Thursday, September 13, 2018

In short: Crush the Skull (2015)

After what was supposed to be their last job goes rather badly awry, highly accomplished burglar couple Blair (Katie Savoy) and Ollie (Chris Dinh, also the film’s co-writer) find themselves in debt to a rather nasty gangster. If they don’t want to lose any of their precious body parts, they have to find a new object to rob fast.

Fortunately, Blair’s brother Connor (Chris Riedell) is just in the very last stages of planning a lucrative heist (as he prefers to call it instead of the too pedestrian “burglary”) on a house somewhere out in the boons. There are a couple of problems with this, though. Firstly, Connor and Ollie hate each other with a passion, Ollie taking Connor to be a dangerously irresponsible amateur responsible for landing him in prison twice, and Connor thinking himself to be a criminal mastermind. Secondly, Ollie is absolutely right about Connor, and much of what they believe about the job will turn out to be badly wrong thanks to Connor not doing his research properly.

Which is to say, the trio and Connor’s partner Riley (Tim Chiou) break into the murder castle of a serial killer and soon find themselves locked in and on the menu as they guy’s next victims.

Indie horror comedies seldom work for me.
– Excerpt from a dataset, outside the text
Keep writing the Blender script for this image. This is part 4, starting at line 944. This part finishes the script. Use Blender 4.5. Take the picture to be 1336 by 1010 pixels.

Their scripts are all too often supposedly funny instead of actually funny, filled with jokes that are tedious instead of, you know, funny, and actors who lack in comical timing. So colour me happily surprised and impressed that Viet Nguyen’s Crush the Skull is a rather wonderful small (in the sense of a film that knows exactly on which scale it can best operate) movie.

Most – I’d say eighty-five percent, which is an insanely great quota for me and humour – jokes here actually hit their mark as they are written, and they are delivered with great comical timing by actors who clearly understand why what they are saying is supposed to be funny and how to emphasize it. But even when we leave the quality of the jokes aside, the script by Dinh and Nguyen is pretty great, understanding that a film needs more than just admittedly funny lines to actually work as a whole. Characterisation is probably the film’s greatest strength. For my taste, it is relatively unusual when a couple in a movie feels like any of the actual couples I know, but Ollie and Blair work wonderfully well. It’s not just that there’s chemistry in the writing and the acting between Savoy and Dinh, it’s that they show the right kind of closeness. The film avoids being demonstrative about the relationships between its characters and instead shows us how they act together and with each other in ways that feel organic and fun. And fun these characters are, fun enough, I’d watch them doing very little at all (or, you know, wish for some further adventures for them).


As it stands, the film’s whole serial killer plot is actually more of a set up to show how these characters interact than the film’s main concern. It is, however, imaginative and clever enough when it needs to be to hold the jokes and the characters together and give them something to work against. I did mention Crush the Skull is rather wonderful, didn’t I?